On Monday at noon, the High Court will rule on whether to make the injunction permanent. In the meantime, the news division will once again be under the auspices of the soon-to-air TV and radio corporation — known as Kan.

What was believed to have been final arrangement had the news division excised from Kan and a separate news department established in its stead, ostensibly ending a years-long saga surrounding the dismantlement of the Israel Broadcasting Authority.

Israeli broadcast authority employees outside the IBA headquarters in Jerusalem, on May 10, 2017. (Miriam Alster/Flash90)
Israeli broadcast authority employees outside the IBA headquarters in Jerusalem, on May 10, 2017. (Miriam Alster/Flash90)

While all other Kan departments are set to begin broadcasting Monday at 8 a.m., the separate news division was not going to be among them due to the passage of the Netanyahu-Kahlon compromise less than a week before the airing. The government has yet to even appoint a manager of the independent news division. But with the court’s Sunday decision, the future of the independent department is now clouded.

Netanyahu, who was until recently also acting communications minister, oversaw passage of the 2014 law to establish Kan (which then included its centerpiece news division) but has long been leading an effort to abort it before it goes on the air, complaining of a lack of government control of the corporation’s editorial line, which may be critical of his coalition.

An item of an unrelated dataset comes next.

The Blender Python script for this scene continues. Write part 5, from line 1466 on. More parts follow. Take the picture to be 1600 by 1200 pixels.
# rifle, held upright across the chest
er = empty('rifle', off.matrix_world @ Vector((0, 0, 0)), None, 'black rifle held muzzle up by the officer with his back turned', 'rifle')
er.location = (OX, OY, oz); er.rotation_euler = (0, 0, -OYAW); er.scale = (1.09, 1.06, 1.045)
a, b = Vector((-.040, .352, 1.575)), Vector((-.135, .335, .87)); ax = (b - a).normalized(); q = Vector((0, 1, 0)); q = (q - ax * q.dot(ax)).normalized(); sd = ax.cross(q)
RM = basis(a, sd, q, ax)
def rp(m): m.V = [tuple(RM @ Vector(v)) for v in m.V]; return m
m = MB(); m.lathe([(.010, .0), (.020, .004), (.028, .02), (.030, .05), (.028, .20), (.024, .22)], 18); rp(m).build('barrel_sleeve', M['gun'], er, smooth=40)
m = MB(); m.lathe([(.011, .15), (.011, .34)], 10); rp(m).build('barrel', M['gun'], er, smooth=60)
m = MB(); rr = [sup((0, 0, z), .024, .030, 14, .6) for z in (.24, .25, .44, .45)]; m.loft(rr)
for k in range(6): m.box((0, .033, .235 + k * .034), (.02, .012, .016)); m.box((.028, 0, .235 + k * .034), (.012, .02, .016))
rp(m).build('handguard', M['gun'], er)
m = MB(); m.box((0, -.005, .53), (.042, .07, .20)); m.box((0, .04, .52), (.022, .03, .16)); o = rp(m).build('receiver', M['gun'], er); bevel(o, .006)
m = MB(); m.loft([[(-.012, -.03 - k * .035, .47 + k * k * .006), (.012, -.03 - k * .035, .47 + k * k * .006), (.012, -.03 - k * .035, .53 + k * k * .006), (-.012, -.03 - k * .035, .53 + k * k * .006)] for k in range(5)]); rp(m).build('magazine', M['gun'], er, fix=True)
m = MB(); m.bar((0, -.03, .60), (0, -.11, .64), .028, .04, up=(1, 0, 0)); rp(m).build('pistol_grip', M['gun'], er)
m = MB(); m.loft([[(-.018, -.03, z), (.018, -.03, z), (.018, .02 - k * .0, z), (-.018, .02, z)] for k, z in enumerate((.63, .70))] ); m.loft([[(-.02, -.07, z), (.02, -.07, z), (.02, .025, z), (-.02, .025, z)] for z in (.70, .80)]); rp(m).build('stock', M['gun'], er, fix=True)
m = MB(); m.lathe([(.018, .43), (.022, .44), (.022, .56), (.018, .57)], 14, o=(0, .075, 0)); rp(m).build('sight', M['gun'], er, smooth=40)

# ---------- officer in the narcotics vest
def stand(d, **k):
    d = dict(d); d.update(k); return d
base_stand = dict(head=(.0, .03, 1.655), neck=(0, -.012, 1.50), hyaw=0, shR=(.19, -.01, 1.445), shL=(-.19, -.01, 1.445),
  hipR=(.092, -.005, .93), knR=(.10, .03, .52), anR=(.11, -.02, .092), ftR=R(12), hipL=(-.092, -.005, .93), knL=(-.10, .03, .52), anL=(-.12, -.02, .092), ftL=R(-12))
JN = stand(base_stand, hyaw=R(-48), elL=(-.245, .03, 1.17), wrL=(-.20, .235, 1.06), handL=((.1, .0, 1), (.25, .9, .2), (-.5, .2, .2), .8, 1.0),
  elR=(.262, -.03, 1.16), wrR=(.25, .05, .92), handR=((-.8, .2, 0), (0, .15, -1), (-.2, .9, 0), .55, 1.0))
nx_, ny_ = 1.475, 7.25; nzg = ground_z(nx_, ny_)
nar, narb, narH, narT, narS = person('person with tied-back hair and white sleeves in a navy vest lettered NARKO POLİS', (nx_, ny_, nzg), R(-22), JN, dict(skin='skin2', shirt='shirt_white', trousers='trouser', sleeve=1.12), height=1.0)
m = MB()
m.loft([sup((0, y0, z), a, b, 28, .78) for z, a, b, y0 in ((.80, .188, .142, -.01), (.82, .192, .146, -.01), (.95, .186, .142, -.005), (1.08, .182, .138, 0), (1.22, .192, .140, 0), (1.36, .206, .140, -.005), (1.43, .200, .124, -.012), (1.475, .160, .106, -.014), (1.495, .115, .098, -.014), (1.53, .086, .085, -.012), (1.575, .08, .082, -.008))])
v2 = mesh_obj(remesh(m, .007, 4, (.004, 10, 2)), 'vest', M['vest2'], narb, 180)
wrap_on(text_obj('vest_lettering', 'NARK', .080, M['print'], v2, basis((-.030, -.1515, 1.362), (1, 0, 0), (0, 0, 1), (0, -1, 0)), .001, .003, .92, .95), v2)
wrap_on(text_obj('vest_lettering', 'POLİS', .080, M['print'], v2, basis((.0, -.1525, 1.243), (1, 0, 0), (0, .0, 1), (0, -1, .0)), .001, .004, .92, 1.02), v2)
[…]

IBA employees were in limbo for several years as the government approved the reforms, backtracked, attempted to merge the two entities, before finalizing the Kahlon-Netanyahu agreement that absorbs more workers from the IBA, while laying off hundreds of others.

Sunday’s ruling also delays the dismissal of employees originally hired by Kan to staff its news division.

MK Eitan Cabel chairs an emergency meeting of the Knesset Economic Affairs Committee regarding plans to dismantle the new Israel Public Broadcasting Corporation. (Miriam Alster/Flash90)
MK Eitan Cabel chairs an emergency meeting of the Knesset Economic Affairs Committee regarding plans to dismantle the new Israel Public Broadcasting Corporation. (Miriam Alster/Flash90)

Among those who submitted the High Court petition was Zionist Union MK Eitan Cabel, who praised the decision late Sunday evening. “This (injunction) means that tomorrow morning the public broadcasting corporation will begin airing full broadcasts of Kan, including news broadcasts and current events, which will be under its responsibility and authority,” the lawmaker said.

In response to the injunction, the state said that there was “no basis” for the directive, adding that it could have far-reaching implications for the delicate relationship between the legislative and judicial branches.